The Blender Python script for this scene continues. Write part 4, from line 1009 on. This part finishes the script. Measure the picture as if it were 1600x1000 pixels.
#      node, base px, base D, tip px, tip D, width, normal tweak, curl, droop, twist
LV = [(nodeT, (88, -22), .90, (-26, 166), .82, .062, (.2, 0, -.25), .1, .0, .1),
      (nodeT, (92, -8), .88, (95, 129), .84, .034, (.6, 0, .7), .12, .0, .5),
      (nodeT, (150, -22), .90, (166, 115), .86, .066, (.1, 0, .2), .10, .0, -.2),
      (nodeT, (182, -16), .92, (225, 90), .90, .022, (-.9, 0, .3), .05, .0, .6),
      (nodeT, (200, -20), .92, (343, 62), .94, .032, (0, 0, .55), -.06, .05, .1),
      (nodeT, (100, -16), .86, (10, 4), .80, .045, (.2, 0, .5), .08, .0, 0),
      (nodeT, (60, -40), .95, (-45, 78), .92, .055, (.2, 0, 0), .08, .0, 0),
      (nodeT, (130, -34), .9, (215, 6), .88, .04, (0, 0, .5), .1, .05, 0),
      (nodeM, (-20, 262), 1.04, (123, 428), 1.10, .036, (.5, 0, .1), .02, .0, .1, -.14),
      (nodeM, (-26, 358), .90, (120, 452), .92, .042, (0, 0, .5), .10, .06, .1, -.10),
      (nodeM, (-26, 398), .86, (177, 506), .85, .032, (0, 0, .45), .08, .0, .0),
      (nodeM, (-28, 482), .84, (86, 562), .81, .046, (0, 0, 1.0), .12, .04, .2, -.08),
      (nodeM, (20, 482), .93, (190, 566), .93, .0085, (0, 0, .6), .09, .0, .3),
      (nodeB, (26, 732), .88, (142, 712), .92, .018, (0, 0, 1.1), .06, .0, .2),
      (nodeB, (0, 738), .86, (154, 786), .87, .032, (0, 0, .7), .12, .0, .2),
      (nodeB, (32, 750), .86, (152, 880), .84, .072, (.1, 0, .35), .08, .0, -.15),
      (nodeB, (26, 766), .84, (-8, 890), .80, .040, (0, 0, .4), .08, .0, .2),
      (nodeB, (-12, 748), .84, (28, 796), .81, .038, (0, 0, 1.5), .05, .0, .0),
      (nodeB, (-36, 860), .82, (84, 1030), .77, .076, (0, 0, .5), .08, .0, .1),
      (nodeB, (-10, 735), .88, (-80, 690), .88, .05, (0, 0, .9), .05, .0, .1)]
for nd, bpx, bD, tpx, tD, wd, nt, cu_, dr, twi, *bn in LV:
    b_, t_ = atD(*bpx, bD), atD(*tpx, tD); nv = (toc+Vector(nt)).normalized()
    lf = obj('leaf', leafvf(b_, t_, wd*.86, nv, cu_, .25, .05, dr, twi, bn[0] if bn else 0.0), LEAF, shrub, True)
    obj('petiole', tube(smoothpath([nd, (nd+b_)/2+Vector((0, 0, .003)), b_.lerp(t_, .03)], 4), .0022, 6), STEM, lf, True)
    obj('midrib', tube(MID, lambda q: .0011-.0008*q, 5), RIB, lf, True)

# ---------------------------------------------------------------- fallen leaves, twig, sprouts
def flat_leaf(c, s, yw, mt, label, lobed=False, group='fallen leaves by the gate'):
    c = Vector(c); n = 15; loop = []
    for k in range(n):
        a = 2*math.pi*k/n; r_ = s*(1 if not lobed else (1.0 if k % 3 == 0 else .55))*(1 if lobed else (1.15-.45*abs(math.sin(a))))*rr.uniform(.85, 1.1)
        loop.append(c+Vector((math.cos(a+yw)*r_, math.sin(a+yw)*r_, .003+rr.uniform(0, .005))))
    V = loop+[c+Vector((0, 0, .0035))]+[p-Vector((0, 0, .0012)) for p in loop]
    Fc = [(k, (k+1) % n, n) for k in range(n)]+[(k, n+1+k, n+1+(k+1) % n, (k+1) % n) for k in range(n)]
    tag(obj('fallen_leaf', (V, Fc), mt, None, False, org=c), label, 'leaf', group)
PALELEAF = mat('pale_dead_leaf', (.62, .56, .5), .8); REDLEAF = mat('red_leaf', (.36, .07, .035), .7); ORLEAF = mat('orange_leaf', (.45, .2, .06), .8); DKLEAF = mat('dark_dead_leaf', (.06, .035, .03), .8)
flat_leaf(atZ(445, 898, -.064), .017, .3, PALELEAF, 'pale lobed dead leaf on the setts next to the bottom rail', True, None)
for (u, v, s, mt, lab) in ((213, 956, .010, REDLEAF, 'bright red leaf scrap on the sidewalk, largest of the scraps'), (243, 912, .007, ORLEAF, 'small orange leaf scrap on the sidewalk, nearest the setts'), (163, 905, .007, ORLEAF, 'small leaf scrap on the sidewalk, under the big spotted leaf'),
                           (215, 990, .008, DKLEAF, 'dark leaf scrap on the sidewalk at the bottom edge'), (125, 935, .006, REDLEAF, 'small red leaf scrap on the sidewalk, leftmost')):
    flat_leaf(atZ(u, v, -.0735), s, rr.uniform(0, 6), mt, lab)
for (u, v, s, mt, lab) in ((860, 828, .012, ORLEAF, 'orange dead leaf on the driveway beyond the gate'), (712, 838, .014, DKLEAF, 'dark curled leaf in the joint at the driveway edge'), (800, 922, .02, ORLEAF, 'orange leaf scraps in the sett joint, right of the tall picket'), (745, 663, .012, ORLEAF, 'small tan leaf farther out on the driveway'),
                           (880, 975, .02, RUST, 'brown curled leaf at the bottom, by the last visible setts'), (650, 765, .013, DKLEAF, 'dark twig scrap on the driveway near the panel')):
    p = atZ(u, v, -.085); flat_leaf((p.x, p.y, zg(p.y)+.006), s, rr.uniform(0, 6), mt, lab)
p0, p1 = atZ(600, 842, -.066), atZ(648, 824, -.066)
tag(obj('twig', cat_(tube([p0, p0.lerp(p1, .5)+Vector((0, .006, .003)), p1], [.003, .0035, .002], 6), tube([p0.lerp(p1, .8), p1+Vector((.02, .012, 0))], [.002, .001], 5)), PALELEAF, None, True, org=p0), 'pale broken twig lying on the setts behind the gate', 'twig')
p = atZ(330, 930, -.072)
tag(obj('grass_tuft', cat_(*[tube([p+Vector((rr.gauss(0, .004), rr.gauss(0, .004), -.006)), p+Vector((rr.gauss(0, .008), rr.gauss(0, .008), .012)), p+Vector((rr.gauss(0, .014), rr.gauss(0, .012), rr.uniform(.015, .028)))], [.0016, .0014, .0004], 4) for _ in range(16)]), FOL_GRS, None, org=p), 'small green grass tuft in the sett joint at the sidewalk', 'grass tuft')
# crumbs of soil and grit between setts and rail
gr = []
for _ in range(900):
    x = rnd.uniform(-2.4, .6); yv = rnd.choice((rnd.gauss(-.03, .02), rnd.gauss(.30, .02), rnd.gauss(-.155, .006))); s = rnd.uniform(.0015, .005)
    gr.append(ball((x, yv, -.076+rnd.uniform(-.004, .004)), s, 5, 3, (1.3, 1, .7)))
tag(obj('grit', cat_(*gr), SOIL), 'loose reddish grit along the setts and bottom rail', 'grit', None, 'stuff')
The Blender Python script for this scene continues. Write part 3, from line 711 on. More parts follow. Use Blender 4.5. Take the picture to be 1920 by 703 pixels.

Stated task: What do the records say? Quote them all exactly.

Solution to this exercise:
The Blender Python script for this scene continues. Write part 4, from line 1009 on. This part finishes the script. Measure the picture as if it were 1600x1000 pixels.
#      node, base px, base D, tip px, tip D, width, normal tweak, curl, droop, twist
LV = [(nodeT, (88, -22), .90, (-26, 166), .82, .062, (.2, 0, -.25), .1, .0, .1),
      (nodeT, (92, -8), .88, (95, 129), .84, .034, (.6, 0, .7), .12, .0, .5),
      (nodeT, (150, -22), .90, (166, 115), .86, .066, (.1, 0, .2), .10, .0, -.2),
      (nodeT, (182, -16), .92, (225, 90), .90, .022, (-.9, 0, .3), .05, .0, .6),
      (nodeT, (200, -20), .92, (343, 62), .94, .032, (0, 0, .55), -.06, .05, .1),
      (nodeT, (100, -16), .86, (10, 4), .80, .045, (.2, 0, .5), .08, .0, 0),
      (nodeT, (60, -40), .95, (-45, 78), .92, .055, (.2, 0, 0), .08, .0, 0),
      (nodeT, (130, -34), .9, (215, 6), .88, .04, (0, 0, .5), .1, .05, 0),
      (nodeM, (-20, 262), 1.04, (123, 428), 1.10, .036, (.5, 0, .1), .02, .0, .1, -.14),
      (nodeM, (-26, 358), .90, (120, 452), .92, .042, (0, 0, .5), .10, .06, .1, -.10),
      (nodeM, (-26, 398), .86, (177, 506), .85, .032, (0, 0, .45), .08, .0, .0),
      (nodeM, (-28, 482), .84, (86, 562), .81, .046, (0, 0, 1.0), .12, .04, .2, -.08),
      (nodeM, (20, 482), .93, (190, 566), .93, .0085, (0, 0, .6), .09, .0, .3),
      (nodeB, (26, 732), .88, (142, 712), .92, .018, (0, 0, 1.1), .06, .0, .2),
      (nodeB, (0, 738), .86, (154, 786), .87, .032, (0, 0, .7), .12, .0, .2),
      (nodeB, (32, 750), .86, (152, 880), .84, .072, (.1, 0, .35), .08, .0, -.15),
      (nodeB, (26, 766), .84, (-8, 890), .80, .040, (0, 0, .4), .08, .0, .2),
      (nodeB, (-12, 748), .84, (28, 796), .81, .038, (0, 0, 1.5), .05, .0, .0),
      (nodeB, (-36, 860), .82, (84, 1030), .77, .076, (0, 0, .5), .08, .0, .1),
      (nodeB, (-10, 735), .88, (-80, 690), .88, .05, (0, 0, .9), .05, .0, .1)]
for nd, bpx, bD, tpx, tD, wd, nt, cu_, dr, twi, *bn in LV:
    b_, t_ = atD(*bpx, bD), atD(*tpx, tD); nv = (toc+Vector(nt)).normalized()
    lf = obj('leaf', leafvf(b_, t_, wd*.86, nv, cu_, .25, .05, dr, twi, bn[0] if bn else 0.0), LEAF, shrub, True)
    obj('petiole', tube(smoothpath([nd, (nd+b_)/2+Vector((0, 0, .003)), b_.lerp(t_, .03)], 4), .0022, 6), STEM, lf, True)
    obj('midrib', tube(MID, lambda q: .0011-.0008*q, 5), RIB, lf, True)

# ---------------------------------------------------------------- fallen leaves, twig, sprouts
def flat_leaf(c, s, yw, mt, label, lobed=False, group='fallen leaves by the gate'):
    c = Vector(c); n = 15; loop = []
    for k in range(n):
        a = 2*math.pi*k/n; r_ = s*(1 if not lobed else (1.0 if k % 3 == 0 else .55))*(1 if lobed else (1.15-.45*abs(math.sin(a))))*rr.uniform(.85, 1.1)
        loop.append(c+Vector((math.cos(a+yw)*r_, math.sin(a+yw)*r_, .003+rr.uniform(0, .005))))
    V = loop+[c+Vector((0, 0, .0035))]+[p-Vector((0, 0, .0012)) for p in loop]
    Fc = [(k, (k+1) % n, n) for k in range(n)]+[(k, n+1+k, n+1+(k+1) % n, (k+1) % n) for k in range(n)]
    tag(obj('fallen_leaf', (V, Fc), mt, None, False, org=c), label, 'leaf', group)
PALELEAF = mat('pale_dead_leaf', (.62, .56, .5), .8); REDLEAF = mat('red_leaf', (.36, .07, .035), .7); ORLEAF = mat('orange_leaf', (.45, .2, .06), .8); DKLEAF = mat('dark_dead_leaf', (.06, .035, .03), .8)
flat_leaf(atZ(445, 898, -.064), .017, .3, PALELEAF, 'pale lobed dead leaf on the setts next to the bottom rail', True, None)
for (u, v, s, mt, lab) in ((213, 956, .010, REDLEAF, 'bright red leaf scrap on the sidewalk, largest of the scraps'), (243, 912, .007, ORLEAF, 'small orange leaf scrap on the sidewalk, nearest the setts'), (163, 905, .007, ORLEAF, 'small leaf scrap on the sidewalk, under the big spotted leaf'),
                           (215, 990, .008, DKLEAF, 'dark leaf scrap on the sidewalk at the bottom edge'), (125, 935, .006, REDLEAF, 'small red leaf scrap on the sidewalk, leftmost')):
    flat_leaf(atZ(u, v, -.0735), s, rr.uniform(0, 6), mt, lab)
for (u, v, s, mt, lab) in ((860, 828, .012, ORLEAF, 'orange dead leaf on the driveway beyond the gate'), (712, 838, .014, DKLEAF, 'dark curled leaf in the joint at the driveway edge'), (800, 922, .02, ORLEAF, 'orange leaf scraps in the sett joint, right of the tall picket'), (745, 663, .012, ORLEAF, 'small tan leaf farther out on the driveway'),
                           (880, 975, .02, RUST, 'brown curled leaf at the bottom, by the last visible setts'), (650, 765, .013, DKLEAF, 'dark twig scrap on the driveway near the panel')):
    p = atZ(u, v, -.085); flat_leaf((p.x, p.y, zg(p.y)+.006), s, rr.uniform(0, 6), mt, lab)
p0, p1 = atZ(600, 842, -.066), atZ(648, 824, -.066)
tag(obj('twig', cat_(tube([p0, p0.lerp(p1, .5)+Vector((0, .006, .003)), p1], [.003, .0035, .002], 6), tube([p0.lerp(p1, .8), p1+Vector((.02, .012, 0))], [.002, .001], 5)), PALELEAF, None, True, org=p0), 'pale broken twig lying on the setts behind the gate', 'twig')
p = atZ(330, 930, -.072)
tag(obj('grass_tuft', cat_(*[tube([p+Vector((rr.gauss(0, .004), rr.gauss(0, .004), -.006)), p+Vector((rr.gauss(0, .008), rr.gauss(0, .008), .012)), p+Vector((rr.gauss(0, .014), rr.gauss(0, .012), rr.uniform(.015, .028)))], [.0016, .0014, .0004], 4) for _ in range(16)]), FOL_GRS, None, org=p), 'small green grass tuft in the sett joint at the sidewalk', 'grass tuft')
# crumbs of soil and grit between setts and rail
gr = []
for _ in range(900):
    x = rnd.uniform(-2.4, .6); yv = rnd.choice((rnd.gauss(-.03, .02), rnd.gauss(.30, .02), rnd.gauss(-.155, .006))); s = rnd.uniform(.0015, .005)
    gr.append(ball((x, yv, -.076+rnd.uniform(-.004, .004)), s, 5, 3, (1.3, 1, .7)))
tag(obj('grit', cat_(*gr), SOIL), 'loose reddish grit along the setts and bottom rail', 'grit', None, 'stuff')
The Blender Python script for this scene continues. Write part 3, from line 711 on. More parts follow. Use Blender 4.5. Take the picture to be 1920 by 703 pixels.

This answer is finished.